>>>>>
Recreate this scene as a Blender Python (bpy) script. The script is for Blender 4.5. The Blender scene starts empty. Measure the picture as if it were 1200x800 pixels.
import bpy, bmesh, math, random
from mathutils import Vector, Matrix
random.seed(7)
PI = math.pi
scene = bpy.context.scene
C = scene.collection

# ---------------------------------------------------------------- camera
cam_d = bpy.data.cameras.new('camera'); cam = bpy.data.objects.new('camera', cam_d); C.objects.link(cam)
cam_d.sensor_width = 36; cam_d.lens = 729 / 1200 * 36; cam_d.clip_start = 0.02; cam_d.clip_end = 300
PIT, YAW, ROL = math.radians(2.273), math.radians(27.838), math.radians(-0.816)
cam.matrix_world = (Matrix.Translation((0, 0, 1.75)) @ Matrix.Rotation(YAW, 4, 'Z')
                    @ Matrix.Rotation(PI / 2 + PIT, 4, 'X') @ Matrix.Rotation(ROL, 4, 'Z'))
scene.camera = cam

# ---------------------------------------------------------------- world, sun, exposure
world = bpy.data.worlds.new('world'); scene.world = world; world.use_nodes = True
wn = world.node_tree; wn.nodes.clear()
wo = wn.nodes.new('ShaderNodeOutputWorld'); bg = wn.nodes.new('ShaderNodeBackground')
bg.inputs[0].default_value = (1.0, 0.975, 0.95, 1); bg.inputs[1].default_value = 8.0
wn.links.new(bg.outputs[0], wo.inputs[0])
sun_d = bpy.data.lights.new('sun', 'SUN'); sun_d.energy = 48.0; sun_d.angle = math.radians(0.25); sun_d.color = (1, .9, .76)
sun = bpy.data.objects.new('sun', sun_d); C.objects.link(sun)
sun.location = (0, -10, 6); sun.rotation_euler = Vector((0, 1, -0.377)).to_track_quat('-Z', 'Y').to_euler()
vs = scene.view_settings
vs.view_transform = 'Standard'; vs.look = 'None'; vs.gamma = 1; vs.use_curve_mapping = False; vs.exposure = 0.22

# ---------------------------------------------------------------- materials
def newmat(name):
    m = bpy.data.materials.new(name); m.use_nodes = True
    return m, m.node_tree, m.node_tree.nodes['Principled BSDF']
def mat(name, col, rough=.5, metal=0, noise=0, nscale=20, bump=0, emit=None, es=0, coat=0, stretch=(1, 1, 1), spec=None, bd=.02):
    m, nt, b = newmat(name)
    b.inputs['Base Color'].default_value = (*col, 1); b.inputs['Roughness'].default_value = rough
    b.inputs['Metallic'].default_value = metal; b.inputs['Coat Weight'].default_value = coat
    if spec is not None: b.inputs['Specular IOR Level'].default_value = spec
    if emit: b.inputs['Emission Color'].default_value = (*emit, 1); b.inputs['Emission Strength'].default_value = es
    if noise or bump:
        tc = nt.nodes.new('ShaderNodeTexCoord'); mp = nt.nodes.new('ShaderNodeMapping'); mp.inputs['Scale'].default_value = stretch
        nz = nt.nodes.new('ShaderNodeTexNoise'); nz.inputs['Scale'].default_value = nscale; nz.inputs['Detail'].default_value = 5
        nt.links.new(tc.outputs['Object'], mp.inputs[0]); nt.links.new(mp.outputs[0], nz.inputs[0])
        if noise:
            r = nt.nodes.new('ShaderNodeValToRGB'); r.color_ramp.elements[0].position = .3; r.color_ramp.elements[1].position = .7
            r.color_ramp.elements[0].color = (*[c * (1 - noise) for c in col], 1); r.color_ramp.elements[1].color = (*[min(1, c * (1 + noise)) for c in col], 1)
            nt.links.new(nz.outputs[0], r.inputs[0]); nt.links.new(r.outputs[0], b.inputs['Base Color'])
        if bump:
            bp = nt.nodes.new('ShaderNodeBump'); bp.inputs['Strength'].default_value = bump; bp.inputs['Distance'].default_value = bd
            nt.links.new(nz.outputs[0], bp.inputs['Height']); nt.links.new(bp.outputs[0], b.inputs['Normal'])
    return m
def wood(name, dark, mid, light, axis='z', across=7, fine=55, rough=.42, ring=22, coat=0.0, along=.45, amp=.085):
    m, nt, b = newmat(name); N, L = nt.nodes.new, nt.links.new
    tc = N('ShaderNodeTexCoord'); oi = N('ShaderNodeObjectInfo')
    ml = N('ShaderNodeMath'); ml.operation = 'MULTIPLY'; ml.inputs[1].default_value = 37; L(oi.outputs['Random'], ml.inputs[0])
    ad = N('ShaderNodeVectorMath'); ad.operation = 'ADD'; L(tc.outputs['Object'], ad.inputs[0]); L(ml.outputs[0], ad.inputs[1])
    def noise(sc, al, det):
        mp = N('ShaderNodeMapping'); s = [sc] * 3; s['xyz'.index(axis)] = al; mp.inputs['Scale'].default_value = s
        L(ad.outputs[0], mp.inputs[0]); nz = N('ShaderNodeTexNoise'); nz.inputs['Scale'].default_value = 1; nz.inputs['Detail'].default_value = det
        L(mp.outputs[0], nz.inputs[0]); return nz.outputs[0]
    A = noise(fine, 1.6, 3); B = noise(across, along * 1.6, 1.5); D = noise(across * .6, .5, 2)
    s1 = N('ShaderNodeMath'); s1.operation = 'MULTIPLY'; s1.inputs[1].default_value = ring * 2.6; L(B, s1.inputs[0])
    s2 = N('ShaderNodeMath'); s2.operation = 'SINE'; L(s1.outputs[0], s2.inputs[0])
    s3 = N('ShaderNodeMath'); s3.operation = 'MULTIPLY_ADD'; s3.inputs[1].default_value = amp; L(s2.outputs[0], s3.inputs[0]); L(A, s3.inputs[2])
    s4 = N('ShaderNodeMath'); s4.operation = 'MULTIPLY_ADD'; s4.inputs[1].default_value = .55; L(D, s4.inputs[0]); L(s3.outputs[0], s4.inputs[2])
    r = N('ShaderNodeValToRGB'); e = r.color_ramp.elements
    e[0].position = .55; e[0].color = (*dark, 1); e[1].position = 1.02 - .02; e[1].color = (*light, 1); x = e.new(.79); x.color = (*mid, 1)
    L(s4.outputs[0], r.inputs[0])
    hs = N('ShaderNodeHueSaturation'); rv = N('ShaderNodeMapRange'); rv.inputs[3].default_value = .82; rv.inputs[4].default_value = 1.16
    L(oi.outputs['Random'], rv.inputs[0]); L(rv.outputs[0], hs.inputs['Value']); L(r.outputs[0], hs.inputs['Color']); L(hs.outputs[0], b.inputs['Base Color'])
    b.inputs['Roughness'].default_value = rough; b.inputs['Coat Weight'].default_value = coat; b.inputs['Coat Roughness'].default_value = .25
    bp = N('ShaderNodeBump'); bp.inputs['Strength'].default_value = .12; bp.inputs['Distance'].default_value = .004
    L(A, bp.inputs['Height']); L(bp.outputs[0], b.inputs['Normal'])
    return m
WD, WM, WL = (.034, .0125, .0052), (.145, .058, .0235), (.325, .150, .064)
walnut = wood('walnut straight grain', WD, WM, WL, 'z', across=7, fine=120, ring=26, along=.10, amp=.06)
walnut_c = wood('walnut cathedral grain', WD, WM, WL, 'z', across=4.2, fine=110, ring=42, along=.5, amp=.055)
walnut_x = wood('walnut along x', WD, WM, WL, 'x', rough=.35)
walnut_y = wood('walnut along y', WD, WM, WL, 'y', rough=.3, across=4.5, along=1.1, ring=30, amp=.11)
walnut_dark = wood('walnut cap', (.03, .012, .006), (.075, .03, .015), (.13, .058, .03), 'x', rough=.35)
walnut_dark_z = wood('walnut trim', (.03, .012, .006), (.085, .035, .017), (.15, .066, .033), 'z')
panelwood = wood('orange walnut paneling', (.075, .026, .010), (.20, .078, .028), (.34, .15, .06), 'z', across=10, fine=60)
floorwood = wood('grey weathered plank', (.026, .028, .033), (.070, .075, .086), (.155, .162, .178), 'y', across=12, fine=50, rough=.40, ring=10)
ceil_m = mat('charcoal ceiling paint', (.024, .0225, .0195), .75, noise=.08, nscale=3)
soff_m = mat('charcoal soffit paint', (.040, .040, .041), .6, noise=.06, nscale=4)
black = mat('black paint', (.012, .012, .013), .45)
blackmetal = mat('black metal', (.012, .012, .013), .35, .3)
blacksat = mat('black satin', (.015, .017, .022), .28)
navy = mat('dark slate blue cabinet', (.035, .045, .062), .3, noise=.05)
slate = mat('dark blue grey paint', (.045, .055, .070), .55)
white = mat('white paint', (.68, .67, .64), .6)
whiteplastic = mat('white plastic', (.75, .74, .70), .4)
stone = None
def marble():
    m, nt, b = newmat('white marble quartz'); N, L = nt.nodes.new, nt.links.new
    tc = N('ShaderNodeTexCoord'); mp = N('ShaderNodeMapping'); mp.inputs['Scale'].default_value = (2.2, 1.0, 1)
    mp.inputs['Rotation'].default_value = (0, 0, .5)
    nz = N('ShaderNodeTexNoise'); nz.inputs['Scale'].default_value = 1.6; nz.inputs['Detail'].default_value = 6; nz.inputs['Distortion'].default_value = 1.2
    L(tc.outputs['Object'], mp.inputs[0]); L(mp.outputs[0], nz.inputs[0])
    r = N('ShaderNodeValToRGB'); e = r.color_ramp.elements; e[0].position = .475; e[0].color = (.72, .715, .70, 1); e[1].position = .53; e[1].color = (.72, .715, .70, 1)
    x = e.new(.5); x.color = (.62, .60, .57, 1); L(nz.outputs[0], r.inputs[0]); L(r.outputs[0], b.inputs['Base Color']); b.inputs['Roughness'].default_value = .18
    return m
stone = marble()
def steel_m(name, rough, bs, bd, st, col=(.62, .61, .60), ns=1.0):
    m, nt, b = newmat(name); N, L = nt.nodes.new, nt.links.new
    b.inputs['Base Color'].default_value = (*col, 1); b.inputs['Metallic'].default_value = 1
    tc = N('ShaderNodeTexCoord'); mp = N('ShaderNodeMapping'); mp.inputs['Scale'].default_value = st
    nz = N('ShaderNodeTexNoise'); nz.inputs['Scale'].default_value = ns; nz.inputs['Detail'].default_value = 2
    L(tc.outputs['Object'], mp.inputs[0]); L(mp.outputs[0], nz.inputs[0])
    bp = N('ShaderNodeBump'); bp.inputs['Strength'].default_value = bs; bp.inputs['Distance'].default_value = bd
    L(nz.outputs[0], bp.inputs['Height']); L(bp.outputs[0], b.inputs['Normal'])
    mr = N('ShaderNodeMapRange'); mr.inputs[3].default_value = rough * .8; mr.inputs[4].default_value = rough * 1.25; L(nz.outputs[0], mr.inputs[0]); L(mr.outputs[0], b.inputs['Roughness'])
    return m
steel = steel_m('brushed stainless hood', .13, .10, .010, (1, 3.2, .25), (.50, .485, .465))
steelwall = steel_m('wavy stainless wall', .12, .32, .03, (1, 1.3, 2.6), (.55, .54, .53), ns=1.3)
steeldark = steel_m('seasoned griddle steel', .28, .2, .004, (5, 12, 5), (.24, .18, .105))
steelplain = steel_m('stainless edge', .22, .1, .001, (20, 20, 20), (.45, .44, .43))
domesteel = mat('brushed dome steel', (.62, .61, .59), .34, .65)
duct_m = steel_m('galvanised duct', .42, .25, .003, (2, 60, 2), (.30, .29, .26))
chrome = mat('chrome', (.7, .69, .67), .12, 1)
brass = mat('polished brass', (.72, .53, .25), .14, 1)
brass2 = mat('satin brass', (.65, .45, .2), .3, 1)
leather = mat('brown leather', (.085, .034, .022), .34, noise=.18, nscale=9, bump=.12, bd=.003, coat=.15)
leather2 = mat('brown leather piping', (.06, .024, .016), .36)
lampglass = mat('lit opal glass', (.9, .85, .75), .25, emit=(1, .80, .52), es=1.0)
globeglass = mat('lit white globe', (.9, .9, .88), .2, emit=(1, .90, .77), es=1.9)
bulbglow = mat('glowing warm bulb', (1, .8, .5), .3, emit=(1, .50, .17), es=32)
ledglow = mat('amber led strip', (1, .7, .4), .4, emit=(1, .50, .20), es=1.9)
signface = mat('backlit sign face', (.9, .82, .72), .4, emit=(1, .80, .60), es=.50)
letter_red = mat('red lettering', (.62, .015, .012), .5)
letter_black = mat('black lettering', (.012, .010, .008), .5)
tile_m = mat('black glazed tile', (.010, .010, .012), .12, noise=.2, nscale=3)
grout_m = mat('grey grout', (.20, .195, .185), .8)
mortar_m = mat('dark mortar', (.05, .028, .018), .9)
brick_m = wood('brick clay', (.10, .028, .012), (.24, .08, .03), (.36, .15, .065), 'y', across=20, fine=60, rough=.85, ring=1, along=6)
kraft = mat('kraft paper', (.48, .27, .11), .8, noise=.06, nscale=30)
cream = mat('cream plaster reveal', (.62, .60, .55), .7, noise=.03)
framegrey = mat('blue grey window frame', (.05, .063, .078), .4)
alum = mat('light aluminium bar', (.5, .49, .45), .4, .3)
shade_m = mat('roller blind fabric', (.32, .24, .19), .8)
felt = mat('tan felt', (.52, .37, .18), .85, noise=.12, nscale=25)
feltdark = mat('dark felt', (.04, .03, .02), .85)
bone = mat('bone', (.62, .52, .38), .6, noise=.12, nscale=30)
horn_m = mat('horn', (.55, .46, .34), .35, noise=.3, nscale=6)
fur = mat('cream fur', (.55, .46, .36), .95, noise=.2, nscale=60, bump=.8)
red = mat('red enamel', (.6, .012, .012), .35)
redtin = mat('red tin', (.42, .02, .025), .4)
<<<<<
WRITTEN INSTRUCTION
Print the material above verbatim, first line through the line containing "C = scene.collection", both included.

RESPONSE TO THE EXERCISE
Recreate this scene as a Blender Python (bpy) script. The script is for Blender 4.5. The Blender scene starts empty. Measure the picture as if it were 1200x800 pixels.
import bpy, bmesh, math, random
from mathutils import Vector, Matrix
random.seed(7)
PI = math.pi
scene = bpy.context.scene
C = scene.collection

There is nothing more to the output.